Saturday 21 July 2012

Every cloud has a silver lining

The shambles that G4S has made of Olympic security could actually lead to something good. By making a complete dog's breakfast of providing security for an event whose exact date and size was known, they've made people rethink whether it's a good idea to contract them to provide the more general security for the UK, where often the date and size of the problem isn't known. Think of the riots in August 2011.

Up till now, there's been a tendency among senior police management to feel that money could be saved by hiving off significant portions of policing to the private sector. The police are (it is alleged by the Windsor report) over-paid, over-pensioned, over-staffed and over-weight. None of this is true, of course (and to be fair to the Windor report, that isn't quite what it says, but that's what the media have made of it).

In Lincolnshire, for example, G4S has a 10-year, £200 million contract to provide services to the police. And until recently, other forces were considering following suit.

But would you hire a company that doesn't seem to be able to staff a piss-up in a brewery?

What did G4S do wrong?

In many ways, it doesn't matter.

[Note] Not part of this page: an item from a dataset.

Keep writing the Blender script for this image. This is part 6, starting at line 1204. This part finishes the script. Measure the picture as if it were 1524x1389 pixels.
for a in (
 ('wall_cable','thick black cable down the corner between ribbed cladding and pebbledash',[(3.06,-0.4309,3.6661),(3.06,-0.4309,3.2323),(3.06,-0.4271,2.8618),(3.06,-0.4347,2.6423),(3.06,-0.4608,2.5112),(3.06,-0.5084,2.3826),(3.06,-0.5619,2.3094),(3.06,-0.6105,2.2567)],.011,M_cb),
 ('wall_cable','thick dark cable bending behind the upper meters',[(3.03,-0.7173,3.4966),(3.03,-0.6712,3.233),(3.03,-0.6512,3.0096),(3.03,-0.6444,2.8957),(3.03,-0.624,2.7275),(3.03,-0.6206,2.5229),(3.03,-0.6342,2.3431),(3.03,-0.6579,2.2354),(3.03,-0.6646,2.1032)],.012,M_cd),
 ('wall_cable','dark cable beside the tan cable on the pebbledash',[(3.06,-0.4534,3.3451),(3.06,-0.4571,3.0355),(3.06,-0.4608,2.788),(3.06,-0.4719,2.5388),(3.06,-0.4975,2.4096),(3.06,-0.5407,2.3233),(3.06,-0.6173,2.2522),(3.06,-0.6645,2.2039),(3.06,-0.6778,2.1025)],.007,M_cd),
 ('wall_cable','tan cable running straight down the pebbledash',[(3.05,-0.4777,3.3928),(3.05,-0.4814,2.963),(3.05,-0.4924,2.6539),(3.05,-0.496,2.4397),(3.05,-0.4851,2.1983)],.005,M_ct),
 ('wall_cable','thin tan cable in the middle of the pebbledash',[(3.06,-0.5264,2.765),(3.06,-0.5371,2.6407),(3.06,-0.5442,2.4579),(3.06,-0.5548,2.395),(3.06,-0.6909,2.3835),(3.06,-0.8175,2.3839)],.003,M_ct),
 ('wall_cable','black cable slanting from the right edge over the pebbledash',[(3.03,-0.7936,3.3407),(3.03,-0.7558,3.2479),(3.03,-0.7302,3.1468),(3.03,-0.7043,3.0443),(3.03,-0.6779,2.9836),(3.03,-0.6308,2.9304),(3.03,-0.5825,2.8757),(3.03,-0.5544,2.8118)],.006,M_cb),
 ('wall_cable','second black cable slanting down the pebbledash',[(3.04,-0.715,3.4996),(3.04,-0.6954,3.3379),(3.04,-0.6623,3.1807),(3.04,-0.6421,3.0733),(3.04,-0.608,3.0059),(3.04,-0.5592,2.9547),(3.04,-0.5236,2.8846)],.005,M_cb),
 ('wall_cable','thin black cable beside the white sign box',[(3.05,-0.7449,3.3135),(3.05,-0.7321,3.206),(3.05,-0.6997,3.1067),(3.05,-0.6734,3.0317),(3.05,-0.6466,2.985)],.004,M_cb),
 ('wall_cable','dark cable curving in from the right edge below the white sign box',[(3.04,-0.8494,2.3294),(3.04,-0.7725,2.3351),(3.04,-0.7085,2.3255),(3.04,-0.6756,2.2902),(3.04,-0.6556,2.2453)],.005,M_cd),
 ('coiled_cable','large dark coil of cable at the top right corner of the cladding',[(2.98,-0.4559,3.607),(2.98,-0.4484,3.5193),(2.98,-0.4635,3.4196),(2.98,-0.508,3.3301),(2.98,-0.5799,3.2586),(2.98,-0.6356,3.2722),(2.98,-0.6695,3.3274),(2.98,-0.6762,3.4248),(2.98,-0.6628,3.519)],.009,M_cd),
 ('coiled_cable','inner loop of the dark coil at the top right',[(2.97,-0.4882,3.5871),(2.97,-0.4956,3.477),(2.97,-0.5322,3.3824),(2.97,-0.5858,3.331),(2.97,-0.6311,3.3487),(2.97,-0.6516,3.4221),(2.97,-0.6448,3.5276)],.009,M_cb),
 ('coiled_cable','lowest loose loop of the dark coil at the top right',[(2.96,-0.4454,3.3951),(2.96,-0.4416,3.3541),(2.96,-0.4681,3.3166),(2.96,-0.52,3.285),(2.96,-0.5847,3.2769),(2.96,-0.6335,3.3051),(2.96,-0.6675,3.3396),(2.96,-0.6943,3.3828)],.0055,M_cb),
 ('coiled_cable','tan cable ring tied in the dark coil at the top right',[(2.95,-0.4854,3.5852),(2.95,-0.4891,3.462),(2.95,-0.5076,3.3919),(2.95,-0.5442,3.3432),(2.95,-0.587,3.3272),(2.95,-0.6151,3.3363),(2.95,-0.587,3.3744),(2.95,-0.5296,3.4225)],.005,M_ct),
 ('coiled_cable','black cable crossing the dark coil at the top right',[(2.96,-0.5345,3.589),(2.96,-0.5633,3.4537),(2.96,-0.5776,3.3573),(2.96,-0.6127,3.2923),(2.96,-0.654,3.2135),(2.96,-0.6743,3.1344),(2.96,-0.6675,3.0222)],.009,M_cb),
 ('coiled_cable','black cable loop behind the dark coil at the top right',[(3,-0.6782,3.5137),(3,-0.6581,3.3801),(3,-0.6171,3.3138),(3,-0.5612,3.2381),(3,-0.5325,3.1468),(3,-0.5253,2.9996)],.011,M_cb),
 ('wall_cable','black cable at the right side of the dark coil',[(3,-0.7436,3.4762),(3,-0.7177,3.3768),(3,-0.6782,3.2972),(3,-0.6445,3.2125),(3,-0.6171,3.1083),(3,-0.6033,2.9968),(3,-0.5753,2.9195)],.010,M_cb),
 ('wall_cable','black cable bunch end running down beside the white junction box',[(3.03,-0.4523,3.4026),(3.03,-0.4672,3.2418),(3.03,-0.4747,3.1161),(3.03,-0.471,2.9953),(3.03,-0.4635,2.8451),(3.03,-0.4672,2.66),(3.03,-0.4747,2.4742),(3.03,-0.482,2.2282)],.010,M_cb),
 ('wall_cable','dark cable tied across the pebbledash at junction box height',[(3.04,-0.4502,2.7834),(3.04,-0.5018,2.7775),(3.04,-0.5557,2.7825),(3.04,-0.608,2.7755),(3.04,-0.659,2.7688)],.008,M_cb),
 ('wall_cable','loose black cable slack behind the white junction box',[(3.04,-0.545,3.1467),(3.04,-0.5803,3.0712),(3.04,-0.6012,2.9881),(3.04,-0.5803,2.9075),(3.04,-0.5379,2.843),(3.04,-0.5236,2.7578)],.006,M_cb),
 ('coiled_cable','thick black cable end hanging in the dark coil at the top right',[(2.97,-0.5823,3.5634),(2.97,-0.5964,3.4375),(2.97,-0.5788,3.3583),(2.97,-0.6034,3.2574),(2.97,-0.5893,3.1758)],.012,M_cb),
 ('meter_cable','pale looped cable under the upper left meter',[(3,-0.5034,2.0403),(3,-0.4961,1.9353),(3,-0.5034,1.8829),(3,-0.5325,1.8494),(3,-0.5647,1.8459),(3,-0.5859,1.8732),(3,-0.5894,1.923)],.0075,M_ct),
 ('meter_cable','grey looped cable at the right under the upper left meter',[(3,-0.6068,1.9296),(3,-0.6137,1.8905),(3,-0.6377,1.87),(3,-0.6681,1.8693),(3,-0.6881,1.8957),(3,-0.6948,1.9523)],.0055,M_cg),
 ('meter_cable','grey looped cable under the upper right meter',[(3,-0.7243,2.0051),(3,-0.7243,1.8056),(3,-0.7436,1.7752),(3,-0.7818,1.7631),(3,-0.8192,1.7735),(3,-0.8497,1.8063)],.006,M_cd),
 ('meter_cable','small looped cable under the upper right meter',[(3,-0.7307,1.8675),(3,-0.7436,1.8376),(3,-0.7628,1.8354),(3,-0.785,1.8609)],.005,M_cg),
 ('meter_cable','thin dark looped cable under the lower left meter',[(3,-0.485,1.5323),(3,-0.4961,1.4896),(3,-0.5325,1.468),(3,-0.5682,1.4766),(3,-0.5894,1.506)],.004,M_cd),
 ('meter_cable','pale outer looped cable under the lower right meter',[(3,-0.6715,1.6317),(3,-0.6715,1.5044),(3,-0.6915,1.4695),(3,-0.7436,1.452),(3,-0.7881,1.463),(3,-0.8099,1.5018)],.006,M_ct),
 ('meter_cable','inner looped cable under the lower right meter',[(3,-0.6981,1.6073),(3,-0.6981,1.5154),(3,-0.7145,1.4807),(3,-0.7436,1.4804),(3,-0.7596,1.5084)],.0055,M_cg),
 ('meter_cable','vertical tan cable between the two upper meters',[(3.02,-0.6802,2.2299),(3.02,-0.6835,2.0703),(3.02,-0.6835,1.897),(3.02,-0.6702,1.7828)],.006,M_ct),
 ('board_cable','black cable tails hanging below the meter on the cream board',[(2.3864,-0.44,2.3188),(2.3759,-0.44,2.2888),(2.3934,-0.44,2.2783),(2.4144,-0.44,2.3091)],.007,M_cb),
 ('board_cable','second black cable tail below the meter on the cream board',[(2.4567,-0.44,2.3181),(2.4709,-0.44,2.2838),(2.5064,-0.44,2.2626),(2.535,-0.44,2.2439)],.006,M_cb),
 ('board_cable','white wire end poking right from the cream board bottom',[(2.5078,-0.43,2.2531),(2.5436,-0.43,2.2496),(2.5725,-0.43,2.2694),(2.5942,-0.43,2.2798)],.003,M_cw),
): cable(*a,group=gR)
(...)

Whatever it is that's wrong in G4S management, is still there, and chanting "Lessons will be learned" doesn't fool anyone. Because they probably don't know what went wrong. And they didn't actually know it was going wrong until just a couple of weeks ago, by which time it was too late for G4S to do much.

My guess about what went wrong is this. They decided on a "Just in time" policy; not to pay people just to sit around and wait until July, but to hire them well ahead of time, train them up, and then ony pay them for the two weeks that they'd be working. How could this possibly go wrong, especially in a time of record unemployment? Here's how.

1) Pay minimum wage.
2) Completely over-estimate the percentage of people you've trained, who will still be available in July.

Now look at it from the point of view of the employee. G4S are paying you for the training time, so you turn up for that. And you assure them that you're keen and raring to go when July will come. But then, you're G4S trained, but not getting pay from G4S. So you continue looking for a job. And if you find one, then A) it pays at least as much as G4S will be paying, and B) will last more than two weeks and C) you don't tell G4S, because why should you, maybe you will acually need that G4S temp job if your current job doesn't work out. So, come the day that G4S ask you to turn up, you don't. And G4S is very surprised, and there's no plan B.

And I'm thinking that it might be even worse than we currently think. Until the day that you ask people to arrive for G4S duties, you don't actually know how many will show. In Manchester only 9 out of 140 turned up for training.

And it would be an extremely brave Senior Police Management who proposed using G4S for security duties in the teeth of the G4S Olympic fiasco.